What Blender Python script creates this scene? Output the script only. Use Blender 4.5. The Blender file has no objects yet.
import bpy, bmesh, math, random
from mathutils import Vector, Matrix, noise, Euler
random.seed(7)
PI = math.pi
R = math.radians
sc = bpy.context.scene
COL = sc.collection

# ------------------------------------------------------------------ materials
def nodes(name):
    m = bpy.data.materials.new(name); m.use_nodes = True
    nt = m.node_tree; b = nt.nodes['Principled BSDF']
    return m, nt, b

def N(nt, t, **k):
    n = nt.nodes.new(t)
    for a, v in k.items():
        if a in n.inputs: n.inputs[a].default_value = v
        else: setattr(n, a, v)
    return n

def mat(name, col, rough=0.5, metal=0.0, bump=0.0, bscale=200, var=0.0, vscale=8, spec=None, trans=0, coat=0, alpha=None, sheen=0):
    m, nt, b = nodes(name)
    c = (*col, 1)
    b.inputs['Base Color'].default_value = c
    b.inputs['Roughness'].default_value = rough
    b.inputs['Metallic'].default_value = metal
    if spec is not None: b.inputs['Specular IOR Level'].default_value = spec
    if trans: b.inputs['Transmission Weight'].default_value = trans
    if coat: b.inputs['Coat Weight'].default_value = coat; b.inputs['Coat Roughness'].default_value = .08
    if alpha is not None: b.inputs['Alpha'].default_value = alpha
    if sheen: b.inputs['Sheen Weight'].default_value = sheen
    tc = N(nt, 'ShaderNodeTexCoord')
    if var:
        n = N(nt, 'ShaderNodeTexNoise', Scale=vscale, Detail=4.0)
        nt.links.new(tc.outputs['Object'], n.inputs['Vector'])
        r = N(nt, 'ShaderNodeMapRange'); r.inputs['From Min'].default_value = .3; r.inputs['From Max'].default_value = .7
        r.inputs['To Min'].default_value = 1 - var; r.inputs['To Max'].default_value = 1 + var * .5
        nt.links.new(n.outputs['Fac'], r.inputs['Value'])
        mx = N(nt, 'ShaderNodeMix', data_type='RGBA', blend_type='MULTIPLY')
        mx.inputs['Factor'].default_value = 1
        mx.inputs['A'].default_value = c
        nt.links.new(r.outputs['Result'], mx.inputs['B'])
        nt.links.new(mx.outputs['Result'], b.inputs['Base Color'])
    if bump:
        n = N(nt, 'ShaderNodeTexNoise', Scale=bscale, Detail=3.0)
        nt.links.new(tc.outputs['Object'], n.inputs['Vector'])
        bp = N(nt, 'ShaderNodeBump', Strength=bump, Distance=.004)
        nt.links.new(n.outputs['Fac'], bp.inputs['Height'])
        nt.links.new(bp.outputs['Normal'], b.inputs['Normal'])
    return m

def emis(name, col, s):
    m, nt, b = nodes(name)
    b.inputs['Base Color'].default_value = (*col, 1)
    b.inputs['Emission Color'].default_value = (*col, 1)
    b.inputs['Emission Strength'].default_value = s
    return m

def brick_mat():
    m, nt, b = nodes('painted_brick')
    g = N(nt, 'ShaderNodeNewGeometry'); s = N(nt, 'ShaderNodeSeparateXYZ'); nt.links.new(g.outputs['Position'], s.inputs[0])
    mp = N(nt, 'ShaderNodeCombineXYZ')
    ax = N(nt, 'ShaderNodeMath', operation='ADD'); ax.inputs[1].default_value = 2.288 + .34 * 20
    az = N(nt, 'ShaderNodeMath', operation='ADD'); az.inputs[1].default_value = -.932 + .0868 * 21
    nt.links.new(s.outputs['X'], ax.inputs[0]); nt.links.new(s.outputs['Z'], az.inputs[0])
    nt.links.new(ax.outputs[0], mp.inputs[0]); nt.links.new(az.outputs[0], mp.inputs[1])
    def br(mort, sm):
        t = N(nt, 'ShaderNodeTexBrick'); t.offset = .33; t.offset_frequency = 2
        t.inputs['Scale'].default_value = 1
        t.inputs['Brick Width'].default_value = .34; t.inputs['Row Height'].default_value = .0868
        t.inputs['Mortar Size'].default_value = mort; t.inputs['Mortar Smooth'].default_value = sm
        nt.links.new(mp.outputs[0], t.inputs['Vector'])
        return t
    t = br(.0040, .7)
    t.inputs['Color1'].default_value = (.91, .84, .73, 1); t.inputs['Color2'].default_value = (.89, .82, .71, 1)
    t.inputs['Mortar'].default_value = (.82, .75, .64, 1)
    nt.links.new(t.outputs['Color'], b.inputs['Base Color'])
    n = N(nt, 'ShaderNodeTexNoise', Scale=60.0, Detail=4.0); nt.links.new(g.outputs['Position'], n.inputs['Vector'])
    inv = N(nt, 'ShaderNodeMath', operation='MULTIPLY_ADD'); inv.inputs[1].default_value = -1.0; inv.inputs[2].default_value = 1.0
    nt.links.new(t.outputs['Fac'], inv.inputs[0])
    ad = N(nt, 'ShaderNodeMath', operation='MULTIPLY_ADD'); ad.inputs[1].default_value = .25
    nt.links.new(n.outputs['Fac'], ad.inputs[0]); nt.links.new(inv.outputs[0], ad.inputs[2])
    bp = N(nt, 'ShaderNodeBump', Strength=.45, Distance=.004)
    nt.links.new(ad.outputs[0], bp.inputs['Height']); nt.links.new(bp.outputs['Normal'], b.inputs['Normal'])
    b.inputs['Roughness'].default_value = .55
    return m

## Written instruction
Extract all lines as given.

## Result below
What Blender Python script creates this scene? Output the script only. Use Blender 4.5. The Blender file has no objects yet.
import bpy, bmesh, math, random
from mathutils import Vector, Matrix, noise, Euler
random.seed(7)
PI = math.pi
R = math.radians
sc = bpy.context.scene
COL = sc.collection

# ------------------------------------------------------------------ materials
def nodes(name):
    m = bpy.data.materials.new(name); m.use_nodes = True
    nt = m.node_tree; b = nt.nodes['Principled BSDF']
    return m, nt, b

def N(nt, t, **k):
    n = nt.nodes.new(t)
    for a, v in k.items():
        if a in n.inputs: n.inputs[a].default_value = v
        else: setattr(n, a, v)
    return n

def mat(name, col, rough=0.5, metal=0.0, bump=0.0, bscale=200, var=0.0, vscale=8, spec=None, trans=0, coat=0, alpha=None, sheen=0):
    m, nt, b = nodes(name)
    c = (*col, 1)
    b.inputs['Base Color'].default_value = c
    b.inputs['Roughness'].default_value = rough
    b.inputs['Metallic'].default_value = metal
    if spec is not None: b.inputs['Specular IOR Level'].default_value = spec
    if trans: b.inputs['Transmission Weight'].default_value = trans
    if coat: b.inputs['Coat Weight'].default_value = coat; b.inputs['Coat Roughness'].default_value = .08
    if alpha is not None: b.inputs['Alpha'].default_value = alpha
    if sheen: b.inputs['Sheen Weight'].default_value = sheen
    tc = N(nt, 'ShaderNodeTexCoord')
    if var:
        n = N(nt, 'ShaderNodeTexNoise', Scale=vscale, Detail=4.0)
        nt.links.new(tc.outputs['Object'], n.inputs['Vector'])
        r = N(nt, 'ShaderNodeMapRange'); r.inputs['From Min'].default_value = .3; r.inputs['From Max'].default_value = .7
        r.inputs['To Min'].default_value = 1 - var; r.inputs['To Max'].default_value = 1 + var * .5
        nt.links.new(n.outputs['Fac'], r.inputs['Value'])
        mx = N(nt, 'ShaderNodeMix', data_type='RGBA', blend_type='MULTIPLY')
        mx.inputs['Factor'].default_value = 1
        mx.inputs['A'].default_value = c
        nt.links.new(r.outputs['Result'], mx.inputs['B'])
        nt.links.new(mx.outputs['Result'], b.inputs['Base Color'])
    if bump:
        n = N(nt, 'ShaderNodeTexNoise', Scale=bscale, Detail=3.0)
        nt.links.new(tc.outputs['Object'], n.inputs['Vector'])
        bp = N(nt, 'ShaderNodeBump', Strength=bump, Distance=.004)
        nt.links.new(n.outputs['Fac'], bp.inputs['Height'])
        nt.links.new(bp.outputs['Normal'], b.inputs['Normal'])
    return m

def emis(name, col, s):
    m, nt, b = nodes(name)
    b.inputs['Base Color'].default_value = (*col, 1)
    b.inputs['Emission Color'].default_value = (*col, 1)
    b.inputs['Emission Strength'].default_value = s
    return m

def brick_mat():
    m, nt, b = nodes('painted_brick')
    g = N(nt, 'ShaderNodeNewGeometry'); s = N(nt, 'ShaderNodeSeparateXYZ'); nt.links.new(g.outputs['Position'], s.inputs[0])
    mp = N(nt, 'ShaderNodeCombineXYZ')
    ax = N(nt, 'ShaderNodeMath', operation='ADD'); ax.inputs[1].default_value = 2.288 + .34 * 20
    az = N(nt, 'ShaderNodeMath', operation='ADD'); az.inputs[1].default_value = -.932 + .0868 * 21
    nt.links.new(s.outputs['X'], ax.inputs[0]); nt.links.new(s.outputs['Z'], az.inputs[0])
    nt.links.new(ax.outputs[0], mp.inputs[0]); nt.links.new(az.outputs[0], mp.inputs[1])
    def br(mort, sm):
        t = N(nt, 'ShaderNodeTexBrick'); t.offset = .33; t.offset_frequency = 2
        t.inputs['Scale'].default_value = 1
        t.inputs['Brick Width'].default_value = .34; t.inputs['Row Height'].default_value = .0868
        t.inputs['Mortar Size'].default_value = mort; t.inputs['Mortar Smooth'].default_value = sm
        nt.links.new(mp.outputs[0], t.inputs['Vector'])
        return t
    t = br(.0040, .7)
    t.inputs['Color1'].default_value = (.91, .84, .73, 1); t.inputs['Color2'].default_value = (.89, .82, .71, 1)
    t.inputs['Mortar'].default_value = (.82, .75, .64, 1)
    nt.links.new(t.outputs['Color'], b.inputs['Base Color'])
    n = N(nt, 'ShaderNodeTexNoise', Scale=60.0, Detail=4.0); nt.links.new(g.outputs['Position'], n.inputs['Vector'])
    inv = N(nt, 'ShaderNodeMath', operation='MULTIPLY_ADD'); inv.inputs[1].default_value = -1.0; inv.inputs[2].default_value = 1.0
    nt.links.new(t.outputs['Fac'], inv.inputs[0])
    ad = N(nt, 'ShaderNodeMath', operation='MULTIPLY_ADD'); ad.inputs[1].default_value = .25
    nt.links.new(n.outputs['Fac'], ad.inputs[0]); nt.links.new(inv.outputs[0], ad.inputs[2])
    bp = N(nt, 'ShaderNodeBump', Strength=.45, Distance=.004)
    nt.links.new(ad.outputs[0], bp.inputs['Height']); nt.links.new(bp.outputs['Normal'], b.inputs['Normal'])
    b.inputs['Roughness'].default_value = .55
    return m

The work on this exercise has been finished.